-------- Information shown --------

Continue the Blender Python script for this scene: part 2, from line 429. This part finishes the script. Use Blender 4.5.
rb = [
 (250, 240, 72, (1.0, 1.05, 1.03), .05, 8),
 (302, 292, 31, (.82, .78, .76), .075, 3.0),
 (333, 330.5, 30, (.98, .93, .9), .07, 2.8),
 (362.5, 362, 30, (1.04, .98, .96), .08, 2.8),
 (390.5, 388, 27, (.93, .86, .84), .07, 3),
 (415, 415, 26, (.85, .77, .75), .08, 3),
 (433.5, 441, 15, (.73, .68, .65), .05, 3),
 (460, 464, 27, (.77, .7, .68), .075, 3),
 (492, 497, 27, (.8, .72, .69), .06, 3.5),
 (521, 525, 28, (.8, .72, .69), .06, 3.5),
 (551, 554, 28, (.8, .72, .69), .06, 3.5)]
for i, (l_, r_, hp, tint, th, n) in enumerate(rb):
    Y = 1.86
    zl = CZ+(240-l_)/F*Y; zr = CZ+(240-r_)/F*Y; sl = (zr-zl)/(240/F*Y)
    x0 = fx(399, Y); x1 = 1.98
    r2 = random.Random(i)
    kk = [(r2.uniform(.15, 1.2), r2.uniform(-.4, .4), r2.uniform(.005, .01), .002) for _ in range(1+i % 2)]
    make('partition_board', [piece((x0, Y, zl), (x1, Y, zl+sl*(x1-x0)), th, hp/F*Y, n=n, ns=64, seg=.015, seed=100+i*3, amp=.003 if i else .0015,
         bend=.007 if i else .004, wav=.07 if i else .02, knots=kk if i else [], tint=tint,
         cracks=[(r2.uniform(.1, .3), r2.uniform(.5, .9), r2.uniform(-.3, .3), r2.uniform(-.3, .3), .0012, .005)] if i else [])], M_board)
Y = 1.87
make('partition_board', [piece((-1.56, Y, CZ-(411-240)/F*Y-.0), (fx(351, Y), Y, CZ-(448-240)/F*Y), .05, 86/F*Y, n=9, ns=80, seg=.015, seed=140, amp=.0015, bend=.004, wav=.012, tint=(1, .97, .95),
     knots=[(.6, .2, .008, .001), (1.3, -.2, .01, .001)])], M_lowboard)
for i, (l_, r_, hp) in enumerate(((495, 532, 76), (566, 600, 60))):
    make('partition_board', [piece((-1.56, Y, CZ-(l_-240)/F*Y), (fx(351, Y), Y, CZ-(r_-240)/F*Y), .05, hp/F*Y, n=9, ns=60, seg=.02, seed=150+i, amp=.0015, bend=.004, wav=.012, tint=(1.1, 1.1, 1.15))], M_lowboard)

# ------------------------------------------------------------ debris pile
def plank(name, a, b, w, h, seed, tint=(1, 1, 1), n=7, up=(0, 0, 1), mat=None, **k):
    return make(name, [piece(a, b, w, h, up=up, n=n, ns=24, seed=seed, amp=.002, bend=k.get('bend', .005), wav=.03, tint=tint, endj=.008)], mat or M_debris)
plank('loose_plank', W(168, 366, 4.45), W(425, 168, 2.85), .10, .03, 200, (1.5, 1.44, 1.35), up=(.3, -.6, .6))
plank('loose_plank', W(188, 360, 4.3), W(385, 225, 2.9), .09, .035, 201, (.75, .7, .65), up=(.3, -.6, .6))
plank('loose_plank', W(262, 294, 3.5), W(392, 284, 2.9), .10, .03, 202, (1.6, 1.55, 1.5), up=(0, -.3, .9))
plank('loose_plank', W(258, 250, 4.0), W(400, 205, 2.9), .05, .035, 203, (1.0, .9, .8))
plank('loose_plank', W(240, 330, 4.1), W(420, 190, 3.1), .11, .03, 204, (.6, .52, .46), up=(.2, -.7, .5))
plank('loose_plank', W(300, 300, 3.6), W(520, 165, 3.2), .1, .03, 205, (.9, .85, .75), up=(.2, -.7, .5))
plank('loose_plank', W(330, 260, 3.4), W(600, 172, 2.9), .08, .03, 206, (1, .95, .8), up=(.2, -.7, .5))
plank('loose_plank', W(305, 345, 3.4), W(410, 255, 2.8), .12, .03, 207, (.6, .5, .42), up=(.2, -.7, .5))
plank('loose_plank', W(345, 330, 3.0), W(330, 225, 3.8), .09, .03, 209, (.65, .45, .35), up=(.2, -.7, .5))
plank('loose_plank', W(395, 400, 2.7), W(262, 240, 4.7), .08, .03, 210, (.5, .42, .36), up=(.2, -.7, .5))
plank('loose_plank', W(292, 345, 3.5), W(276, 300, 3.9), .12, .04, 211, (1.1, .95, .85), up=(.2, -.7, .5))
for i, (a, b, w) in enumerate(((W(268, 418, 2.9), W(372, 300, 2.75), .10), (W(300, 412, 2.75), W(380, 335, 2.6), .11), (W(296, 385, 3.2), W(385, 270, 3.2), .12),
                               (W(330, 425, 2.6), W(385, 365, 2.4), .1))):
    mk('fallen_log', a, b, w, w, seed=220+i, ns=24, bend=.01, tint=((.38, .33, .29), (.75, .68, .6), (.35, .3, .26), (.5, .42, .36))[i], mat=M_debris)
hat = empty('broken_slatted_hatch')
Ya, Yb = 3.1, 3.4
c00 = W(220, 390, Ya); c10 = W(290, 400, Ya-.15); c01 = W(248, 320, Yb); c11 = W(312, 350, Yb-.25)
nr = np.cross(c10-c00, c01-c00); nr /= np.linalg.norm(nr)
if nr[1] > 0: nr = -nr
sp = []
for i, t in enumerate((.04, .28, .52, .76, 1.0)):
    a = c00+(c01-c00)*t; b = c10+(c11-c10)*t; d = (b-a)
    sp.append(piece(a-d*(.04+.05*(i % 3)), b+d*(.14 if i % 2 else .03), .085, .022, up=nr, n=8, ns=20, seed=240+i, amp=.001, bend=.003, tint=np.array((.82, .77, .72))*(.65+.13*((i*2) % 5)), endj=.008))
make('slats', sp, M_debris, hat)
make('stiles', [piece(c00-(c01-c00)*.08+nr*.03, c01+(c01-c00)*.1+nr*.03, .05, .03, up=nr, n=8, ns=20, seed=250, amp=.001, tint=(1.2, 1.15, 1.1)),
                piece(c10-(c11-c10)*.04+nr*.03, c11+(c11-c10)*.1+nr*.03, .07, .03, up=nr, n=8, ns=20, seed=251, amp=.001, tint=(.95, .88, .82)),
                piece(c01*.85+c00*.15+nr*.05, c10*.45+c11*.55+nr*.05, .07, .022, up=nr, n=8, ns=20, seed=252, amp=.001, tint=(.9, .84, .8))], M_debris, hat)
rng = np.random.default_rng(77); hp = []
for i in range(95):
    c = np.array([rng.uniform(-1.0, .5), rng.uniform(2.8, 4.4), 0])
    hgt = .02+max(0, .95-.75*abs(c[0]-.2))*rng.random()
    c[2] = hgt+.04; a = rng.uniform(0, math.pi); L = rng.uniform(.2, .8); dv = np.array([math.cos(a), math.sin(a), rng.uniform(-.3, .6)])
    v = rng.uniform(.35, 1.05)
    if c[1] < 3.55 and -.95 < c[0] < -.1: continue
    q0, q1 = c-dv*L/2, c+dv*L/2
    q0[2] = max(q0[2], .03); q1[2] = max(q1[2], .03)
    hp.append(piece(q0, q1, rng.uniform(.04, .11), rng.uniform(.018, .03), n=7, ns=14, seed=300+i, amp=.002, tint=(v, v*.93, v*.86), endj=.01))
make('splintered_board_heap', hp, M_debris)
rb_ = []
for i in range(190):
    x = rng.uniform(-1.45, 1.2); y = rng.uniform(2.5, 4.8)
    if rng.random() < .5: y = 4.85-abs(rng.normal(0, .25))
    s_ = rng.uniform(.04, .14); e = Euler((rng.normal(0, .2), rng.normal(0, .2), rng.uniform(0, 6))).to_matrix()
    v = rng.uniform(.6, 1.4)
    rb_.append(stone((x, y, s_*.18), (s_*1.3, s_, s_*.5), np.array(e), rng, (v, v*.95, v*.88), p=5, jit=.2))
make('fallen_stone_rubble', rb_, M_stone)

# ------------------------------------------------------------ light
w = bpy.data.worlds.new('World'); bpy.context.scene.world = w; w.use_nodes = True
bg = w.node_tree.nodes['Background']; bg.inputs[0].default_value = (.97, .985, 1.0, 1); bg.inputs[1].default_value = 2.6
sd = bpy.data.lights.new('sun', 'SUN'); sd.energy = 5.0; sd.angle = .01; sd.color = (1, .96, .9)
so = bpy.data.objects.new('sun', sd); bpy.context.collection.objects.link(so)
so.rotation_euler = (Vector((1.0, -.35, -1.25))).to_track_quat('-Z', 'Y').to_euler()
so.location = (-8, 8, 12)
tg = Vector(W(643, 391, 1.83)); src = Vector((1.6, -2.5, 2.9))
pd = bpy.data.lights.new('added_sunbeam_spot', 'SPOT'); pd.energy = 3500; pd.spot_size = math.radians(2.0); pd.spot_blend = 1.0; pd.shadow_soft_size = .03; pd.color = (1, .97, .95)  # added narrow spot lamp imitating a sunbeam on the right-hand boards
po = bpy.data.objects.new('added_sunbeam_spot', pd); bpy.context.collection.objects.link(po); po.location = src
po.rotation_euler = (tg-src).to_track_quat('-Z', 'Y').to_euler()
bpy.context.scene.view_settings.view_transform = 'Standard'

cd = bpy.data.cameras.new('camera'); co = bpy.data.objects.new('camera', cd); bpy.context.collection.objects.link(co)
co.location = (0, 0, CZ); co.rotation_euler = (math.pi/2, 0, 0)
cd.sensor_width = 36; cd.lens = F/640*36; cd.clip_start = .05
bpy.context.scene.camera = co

--------

- Task to carry out -
List the lines that contain the word "scene".

- Solution to the exercise -
Continue the Blender Python script for this scene: part 2, from line 429. This part finishes the script. Use Blender 4.5.
w = bpy.data.worlds.new('World'); bpy.context.scene.world = w; w.use_nodes = True
bpy.context.scene.view_settings.view_transform = 'Standard'
bpy.context.scene.camera = co